Unfortunately, in the view of nearly the entire American animal protection and environmental community, the United States government has abdicated its leadership role in the defense of whales, encouraging consideration of a compromise proposal and actively politicking for its adoption. The delegation head has even disparaged the Australian initiative in the International Court of Justice.

That's unfortunate, but perhaps understandable in light of recent history. The U.S. delegation's resolve has weakened over the last few years, while Australia has emerged as the strongest advocate of whale protection. It is leading a major initiative to sponsor joint non-lethal research, committing millions of dollars to the Southern Ocean Research Partnership, inviting Japan and other nations to participate in a program that uses modern, non-lethal, scientific methods to gain the information necessary to the conservation and management of cetacean species. Australia has also been a leader in the IWC's multilateral discussions of whaling during the last few years, and as a strong political and economic partner of Japan, has engaged in substantial bilateral talks on the matter.

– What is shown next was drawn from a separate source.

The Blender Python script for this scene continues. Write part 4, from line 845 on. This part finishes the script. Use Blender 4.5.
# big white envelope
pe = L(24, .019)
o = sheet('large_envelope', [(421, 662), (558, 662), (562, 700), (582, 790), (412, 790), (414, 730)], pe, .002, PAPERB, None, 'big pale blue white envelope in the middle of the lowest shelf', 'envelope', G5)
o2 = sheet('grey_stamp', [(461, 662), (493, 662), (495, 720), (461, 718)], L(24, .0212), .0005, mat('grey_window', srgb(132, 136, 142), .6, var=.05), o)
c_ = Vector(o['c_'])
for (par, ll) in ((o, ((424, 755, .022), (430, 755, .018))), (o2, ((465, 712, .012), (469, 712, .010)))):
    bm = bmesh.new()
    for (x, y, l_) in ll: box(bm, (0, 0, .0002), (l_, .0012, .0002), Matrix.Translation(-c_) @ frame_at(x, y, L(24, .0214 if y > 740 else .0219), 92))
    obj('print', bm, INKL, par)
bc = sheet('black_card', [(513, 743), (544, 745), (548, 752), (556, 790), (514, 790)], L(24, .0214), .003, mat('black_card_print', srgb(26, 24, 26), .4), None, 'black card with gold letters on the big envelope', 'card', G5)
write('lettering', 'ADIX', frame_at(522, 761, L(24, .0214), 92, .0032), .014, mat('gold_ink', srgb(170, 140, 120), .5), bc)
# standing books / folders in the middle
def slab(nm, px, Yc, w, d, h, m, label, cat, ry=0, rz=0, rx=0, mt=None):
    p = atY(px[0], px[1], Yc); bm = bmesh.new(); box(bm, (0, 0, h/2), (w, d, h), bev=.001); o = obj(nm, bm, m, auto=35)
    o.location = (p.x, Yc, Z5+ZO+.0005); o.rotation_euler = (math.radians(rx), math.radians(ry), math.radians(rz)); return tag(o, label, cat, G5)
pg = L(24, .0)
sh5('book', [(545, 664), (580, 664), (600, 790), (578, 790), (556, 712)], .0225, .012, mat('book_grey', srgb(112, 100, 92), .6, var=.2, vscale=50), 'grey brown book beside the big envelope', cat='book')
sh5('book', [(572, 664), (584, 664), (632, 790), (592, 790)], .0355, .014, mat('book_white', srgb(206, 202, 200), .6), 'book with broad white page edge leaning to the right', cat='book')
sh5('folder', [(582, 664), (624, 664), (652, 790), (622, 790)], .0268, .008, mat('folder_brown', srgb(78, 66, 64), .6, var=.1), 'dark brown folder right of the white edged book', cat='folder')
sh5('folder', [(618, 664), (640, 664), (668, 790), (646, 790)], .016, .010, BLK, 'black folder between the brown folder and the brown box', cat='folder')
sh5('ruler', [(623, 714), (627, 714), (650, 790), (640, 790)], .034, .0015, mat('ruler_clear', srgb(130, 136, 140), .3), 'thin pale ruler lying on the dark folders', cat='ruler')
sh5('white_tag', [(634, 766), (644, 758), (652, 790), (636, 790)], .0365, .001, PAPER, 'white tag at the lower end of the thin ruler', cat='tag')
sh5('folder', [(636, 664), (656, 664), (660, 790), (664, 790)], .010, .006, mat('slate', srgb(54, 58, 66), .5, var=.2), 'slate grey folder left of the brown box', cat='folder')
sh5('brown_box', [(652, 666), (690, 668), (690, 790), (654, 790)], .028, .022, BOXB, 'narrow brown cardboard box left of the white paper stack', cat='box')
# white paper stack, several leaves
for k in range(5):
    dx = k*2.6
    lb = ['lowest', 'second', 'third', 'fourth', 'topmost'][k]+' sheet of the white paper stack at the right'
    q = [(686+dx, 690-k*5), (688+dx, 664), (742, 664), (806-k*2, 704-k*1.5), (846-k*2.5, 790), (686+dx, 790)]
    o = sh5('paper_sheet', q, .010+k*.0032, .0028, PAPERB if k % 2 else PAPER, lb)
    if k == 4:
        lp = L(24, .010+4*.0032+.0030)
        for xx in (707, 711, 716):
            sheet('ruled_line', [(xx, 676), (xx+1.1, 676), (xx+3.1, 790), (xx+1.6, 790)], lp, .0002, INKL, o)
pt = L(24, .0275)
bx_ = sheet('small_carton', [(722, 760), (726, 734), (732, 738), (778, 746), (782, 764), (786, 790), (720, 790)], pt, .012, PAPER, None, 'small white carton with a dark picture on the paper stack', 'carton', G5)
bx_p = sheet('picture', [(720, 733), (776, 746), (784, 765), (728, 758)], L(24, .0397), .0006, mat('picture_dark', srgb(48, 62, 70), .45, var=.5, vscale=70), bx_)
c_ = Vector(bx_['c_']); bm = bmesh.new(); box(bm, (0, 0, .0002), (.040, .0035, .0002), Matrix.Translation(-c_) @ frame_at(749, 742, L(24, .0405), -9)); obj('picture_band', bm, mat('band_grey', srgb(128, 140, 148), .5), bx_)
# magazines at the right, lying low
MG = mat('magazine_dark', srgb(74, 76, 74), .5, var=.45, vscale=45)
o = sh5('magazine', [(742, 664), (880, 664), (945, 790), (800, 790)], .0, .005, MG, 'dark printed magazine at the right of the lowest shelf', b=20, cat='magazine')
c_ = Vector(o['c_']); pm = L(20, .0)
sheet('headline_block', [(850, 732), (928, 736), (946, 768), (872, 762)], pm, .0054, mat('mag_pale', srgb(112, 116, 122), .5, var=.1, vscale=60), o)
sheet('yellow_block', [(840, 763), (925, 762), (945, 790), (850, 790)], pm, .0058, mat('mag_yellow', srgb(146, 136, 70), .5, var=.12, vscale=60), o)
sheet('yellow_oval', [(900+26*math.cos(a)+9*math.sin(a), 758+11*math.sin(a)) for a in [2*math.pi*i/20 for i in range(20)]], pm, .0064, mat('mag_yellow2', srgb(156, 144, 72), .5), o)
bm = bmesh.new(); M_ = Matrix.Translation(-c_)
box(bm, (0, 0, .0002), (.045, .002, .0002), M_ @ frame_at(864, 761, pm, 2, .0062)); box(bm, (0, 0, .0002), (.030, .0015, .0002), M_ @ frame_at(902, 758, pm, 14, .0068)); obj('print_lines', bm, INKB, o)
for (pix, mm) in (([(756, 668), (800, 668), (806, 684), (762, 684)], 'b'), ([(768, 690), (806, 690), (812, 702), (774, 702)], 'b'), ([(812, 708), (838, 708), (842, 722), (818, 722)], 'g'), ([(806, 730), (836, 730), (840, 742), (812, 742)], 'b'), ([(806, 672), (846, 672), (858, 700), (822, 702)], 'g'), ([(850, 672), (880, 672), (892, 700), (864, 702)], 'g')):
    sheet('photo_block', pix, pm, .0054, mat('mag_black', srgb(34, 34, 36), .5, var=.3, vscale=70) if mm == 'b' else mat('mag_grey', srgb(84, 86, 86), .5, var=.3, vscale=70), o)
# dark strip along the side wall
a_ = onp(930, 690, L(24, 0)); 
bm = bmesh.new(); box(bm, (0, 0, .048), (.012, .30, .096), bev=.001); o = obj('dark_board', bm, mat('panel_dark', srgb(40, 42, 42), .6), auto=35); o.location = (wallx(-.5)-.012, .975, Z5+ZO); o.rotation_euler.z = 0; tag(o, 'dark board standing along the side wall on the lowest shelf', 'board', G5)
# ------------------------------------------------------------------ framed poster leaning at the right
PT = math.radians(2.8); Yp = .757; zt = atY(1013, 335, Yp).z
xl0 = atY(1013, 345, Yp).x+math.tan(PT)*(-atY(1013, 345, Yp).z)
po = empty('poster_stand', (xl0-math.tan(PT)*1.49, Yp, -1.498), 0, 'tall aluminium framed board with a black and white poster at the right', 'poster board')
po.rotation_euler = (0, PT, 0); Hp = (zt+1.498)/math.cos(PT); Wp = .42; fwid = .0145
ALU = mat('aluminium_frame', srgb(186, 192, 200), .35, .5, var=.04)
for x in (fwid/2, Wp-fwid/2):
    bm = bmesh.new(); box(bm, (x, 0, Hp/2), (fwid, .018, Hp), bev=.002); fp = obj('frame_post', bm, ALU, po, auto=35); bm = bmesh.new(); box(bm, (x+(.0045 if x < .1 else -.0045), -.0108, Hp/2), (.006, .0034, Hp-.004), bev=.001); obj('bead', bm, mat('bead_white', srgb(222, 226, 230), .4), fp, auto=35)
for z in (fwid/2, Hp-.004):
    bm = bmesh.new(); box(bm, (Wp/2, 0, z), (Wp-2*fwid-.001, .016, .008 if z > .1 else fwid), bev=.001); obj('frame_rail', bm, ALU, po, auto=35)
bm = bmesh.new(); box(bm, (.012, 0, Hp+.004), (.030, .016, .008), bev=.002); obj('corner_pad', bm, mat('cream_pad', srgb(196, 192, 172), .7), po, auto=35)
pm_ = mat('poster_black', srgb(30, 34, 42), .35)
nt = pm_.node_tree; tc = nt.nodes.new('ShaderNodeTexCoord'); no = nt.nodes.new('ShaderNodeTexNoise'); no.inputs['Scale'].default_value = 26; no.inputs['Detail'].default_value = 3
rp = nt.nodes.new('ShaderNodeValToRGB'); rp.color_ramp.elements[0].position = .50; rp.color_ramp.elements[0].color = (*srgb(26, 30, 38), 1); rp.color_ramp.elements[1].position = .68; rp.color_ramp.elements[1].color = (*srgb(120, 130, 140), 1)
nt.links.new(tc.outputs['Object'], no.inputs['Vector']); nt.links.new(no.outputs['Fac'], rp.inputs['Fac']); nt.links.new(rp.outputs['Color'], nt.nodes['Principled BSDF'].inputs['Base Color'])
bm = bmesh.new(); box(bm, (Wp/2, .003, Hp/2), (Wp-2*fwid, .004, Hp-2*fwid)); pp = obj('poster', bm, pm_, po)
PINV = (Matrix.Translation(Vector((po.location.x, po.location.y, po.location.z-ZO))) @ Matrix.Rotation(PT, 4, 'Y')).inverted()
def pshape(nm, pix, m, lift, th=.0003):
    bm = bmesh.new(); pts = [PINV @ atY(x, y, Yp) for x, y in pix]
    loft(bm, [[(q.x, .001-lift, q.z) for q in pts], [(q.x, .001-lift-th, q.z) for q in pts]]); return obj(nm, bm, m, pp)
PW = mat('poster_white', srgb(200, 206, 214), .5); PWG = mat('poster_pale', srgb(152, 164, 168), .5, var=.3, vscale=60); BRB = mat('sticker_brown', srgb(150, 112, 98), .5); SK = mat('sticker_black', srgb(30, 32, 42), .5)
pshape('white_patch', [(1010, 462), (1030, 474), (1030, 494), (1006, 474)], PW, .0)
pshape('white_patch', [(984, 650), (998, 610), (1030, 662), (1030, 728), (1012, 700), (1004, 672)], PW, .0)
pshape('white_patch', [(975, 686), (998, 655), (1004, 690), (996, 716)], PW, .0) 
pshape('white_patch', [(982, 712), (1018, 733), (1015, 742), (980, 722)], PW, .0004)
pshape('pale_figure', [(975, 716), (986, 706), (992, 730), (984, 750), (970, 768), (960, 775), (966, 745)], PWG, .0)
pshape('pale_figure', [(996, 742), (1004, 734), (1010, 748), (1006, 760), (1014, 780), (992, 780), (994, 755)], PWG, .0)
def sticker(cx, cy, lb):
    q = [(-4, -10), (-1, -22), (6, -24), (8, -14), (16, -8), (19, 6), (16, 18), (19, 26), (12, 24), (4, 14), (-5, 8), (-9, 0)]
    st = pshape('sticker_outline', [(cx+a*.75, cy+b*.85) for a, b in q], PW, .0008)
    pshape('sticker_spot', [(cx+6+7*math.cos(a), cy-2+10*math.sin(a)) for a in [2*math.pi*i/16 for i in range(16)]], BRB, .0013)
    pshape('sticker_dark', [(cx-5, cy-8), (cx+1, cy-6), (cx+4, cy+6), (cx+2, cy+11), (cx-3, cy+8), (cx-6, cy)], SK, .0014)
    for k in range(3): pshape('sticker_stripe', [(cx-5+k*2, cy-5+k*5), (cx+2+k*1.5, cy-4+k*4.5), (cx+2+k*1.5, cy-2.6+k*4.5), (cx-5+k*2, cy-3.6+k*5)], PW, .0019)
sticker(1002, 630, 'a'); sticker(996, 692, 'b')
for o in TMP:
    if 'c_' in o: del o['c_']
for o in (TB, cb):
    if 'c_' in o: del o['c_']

We'll be asking our supporters to fund a national television advertising campaign to deliver a hard-hitting message to the Obama Administration, so be on the lookout for this critical appeal.

The Australians are willing to call Japanese whaling what it is -- a mockery of science and a crime against nature. The United States needs to get its bearings again on this issue and stand with our friends from Australia in the fight for these creatures.